It was early on a Sunday morning, December 7th, 1941, when the armed forces of Imperial Japan attacked the US Navy’s Pacific anchorage at Pearl Harbor.
The President of the United States, Franklin Delano Roosevelt, was notified almost immediately. It had been an act of war, a deliberate attack on one sovereign nation by another, and Roosevelt intended to ask the Congress for a declaration of war.
Work began almost immediately on what we now know as Roosevelt’s “Day of Infamy” speech, to be delivered to a joint session of Congress the following day.
There was no knowing if the attack on Pearl Harbor had been an isolated event, or whether there would be a continuation of such attacks, sabotage on facilities, or even assassination attempts.
The speech was scheduled for noon on the 8th, and the Secret Service knew they had a problem. Roosevelt was fond of his 1939 Lincoln V12 Convertible. Roosevelt called it the “Sunshine Special,” but the car was anything but secure. Armored Presidential cars would not come into regular use for another 20 years, after the assassination of President Kennedy.
Federal regulations of the time restricted the purchase of any vehicle costing $750 or higher, $10,455 in today’s dollars, and that wasn’t going to get them an armored limo. They probably couldn’t have gotten one that quickly anyway, even if there had been no restriction on spending.

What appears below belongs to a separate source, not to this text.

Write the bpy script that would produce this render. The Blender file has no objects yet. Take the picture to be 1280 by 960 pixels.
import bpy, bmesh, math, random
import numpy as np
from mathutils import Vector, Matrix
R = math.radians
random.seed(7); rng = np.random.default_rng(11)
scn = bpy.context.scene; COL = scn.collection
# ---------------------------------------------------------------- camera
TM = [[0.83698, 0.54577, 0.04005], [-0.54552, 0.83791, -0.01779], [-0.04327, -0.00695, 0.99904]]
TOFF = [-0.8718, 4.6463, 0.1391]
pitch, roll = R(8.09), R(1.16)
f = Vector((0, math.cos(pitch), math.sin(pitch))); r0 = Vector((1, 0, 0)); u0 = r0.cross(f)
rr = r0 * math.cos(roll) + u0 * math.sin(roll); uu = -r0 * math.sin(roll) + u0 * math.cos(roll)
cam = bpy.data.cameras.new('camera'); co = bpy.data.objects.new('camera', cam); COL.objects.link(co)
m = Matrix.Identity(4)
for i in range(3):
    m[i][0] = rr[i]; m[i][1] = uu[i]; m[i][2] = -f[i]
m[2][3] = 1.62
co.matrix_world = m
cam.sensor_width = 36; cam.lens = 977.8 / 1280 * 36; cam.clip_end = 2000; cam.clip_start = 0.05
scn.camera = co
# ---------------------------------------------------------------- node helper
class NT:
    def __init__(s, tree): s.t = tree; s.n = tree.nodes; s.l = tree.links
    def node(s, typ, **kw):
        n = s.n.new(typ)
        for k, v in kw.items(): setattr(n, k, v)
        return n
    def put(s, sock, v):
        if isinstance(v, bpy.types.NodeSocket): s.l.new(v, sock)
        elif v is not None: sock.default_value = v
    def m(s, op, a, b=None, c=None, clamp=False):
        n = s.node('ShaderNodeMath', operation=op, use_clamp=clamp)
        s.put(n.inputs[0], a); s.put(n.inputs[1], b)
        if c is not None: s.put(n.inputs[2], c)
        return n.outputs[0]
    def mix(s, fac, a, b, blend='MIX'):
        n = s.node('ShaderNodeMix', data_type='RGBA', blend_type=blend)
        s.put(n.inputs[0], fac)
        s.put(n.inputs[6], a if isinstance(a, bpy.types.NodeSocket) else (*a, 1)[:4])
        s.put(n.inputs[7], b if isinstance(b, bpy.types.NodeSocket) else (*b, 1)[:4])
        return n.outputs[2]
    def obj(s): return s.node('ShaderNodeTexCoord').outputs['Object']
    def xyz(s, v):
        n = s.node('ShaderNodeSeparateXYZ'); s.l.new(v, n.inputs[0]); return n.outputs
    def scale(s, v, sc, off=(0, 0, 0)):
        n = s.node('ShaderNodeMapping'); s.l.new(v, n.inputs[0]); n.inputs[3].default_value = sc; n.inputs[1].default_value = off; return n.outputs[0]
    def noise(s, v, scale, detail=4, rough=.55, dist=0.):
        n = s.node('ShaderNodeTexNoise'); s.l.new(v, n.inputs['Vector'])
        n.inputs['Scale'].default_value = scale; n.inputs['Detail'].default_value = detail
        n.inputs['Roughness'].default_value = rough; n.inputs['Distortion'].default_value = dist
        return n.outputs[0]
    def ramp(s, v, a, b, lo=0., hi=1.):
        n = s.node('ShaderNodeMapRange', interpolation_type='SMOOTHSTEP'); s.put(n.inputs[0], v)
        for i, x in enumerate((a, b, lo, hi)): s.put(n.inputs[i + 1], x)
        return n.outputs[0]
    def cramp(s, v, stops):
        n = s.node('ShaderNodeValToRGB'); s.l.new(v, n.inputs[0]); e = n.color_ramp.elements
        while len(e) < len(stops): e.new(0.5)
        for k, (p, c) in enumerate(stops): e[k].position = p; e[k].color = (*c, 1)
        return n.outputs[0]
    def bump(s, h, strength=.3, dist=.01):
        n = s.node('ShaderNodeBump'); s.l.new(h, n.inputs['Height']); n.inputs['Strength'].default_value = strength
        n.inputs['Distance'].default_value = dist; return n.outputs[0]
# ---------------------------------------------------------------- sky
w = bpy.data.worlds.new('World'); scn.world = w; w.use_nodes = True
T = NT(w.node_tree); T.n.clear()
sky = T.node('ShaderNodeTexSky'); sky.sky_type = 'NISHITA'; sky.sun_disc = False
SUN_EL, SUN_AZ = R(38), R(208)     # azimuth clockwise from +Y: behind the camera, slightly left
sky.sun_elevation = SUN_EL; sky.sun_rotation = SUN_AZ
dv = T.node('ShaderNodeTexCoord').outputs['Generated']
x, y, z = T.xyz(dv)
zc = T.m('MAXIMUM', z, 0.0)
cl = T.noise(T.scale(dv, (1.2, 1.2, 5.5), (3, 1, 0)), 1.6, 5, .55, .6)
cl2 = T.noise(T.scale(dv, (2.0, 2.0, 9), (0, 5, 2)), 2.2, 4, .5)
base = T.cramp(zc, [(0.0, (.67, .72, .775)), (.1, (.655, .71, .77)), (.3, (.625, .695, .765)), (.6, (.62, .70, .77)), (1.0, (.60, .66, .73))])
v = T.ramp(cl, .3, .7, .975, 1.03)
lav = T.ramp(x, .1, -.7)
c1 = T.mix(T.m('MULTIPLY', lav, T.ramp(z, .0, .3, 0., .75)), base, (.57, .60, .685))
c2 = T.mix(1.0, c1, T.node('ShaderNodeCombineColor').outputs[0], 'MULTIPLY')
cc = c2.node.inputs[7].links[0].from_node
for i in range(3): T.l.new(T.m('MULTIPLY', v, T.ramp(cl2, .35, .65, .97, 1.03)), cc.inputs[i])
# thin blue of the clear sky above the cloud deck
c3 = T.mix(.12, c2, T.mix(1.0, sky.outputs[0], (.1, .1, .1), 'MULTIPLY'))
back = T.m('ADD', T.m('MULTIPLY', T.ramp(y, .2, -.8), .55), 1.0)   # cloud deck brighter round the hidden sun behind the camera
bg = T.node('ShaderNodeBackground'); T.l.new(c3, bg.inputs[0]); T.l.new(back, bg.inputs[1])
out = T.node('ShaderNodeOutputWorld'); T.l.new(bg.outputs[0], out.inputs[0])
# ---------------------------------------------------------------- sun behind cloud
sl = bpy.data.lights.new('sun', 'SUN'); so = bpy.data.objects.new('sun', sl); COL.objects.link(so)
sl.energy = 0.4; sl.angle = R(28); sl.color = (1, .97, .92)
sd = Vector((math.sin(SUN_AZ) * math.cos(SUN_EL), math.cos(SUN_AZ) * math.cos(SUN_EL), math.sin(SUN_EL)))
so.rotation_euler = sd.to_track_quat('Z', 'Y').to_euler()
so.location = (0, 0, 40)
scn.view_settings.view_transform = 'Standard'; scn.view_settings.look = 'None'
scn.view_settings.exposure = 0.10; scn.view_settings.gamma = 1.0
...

In 1928, Al Capone had purchased a Cadillac 341A Town Sedan with 3,000 pounds of armor and inch-thick bulletproof windows. It was green and black, matching the Chicago police cars of the era, and equipped with a siren and flashing lights hidden behind the grill. Capone himself was at Palm Island, Florida in 1941, having been in and out of Alcatraz by this time and reduced to a neurosyphilitic wreck. His limo had been sitting in a Treasury Department parking lot, ever since being seized in his IRS tax evasion suit from years earlier.
Mechanics cleaned and checked Capone’s Caddy well into the night of December 7th, making sure that it would safely get the Commander in Chief the few short blocks to Capitol Hill. It apparently did, because Roosevelt continued to use it until his old car could be fitted with the same features. To this day, Presidential limousines have flashing police lights hidden behind their grilles.
Roosevelt probably learned that he was riding in Al Capone’s limo after he got in, on the way to Capitol Hill. He didn’t seem to be bothered, the President’s only comment was “I hope Mr. Capone won’t mind.”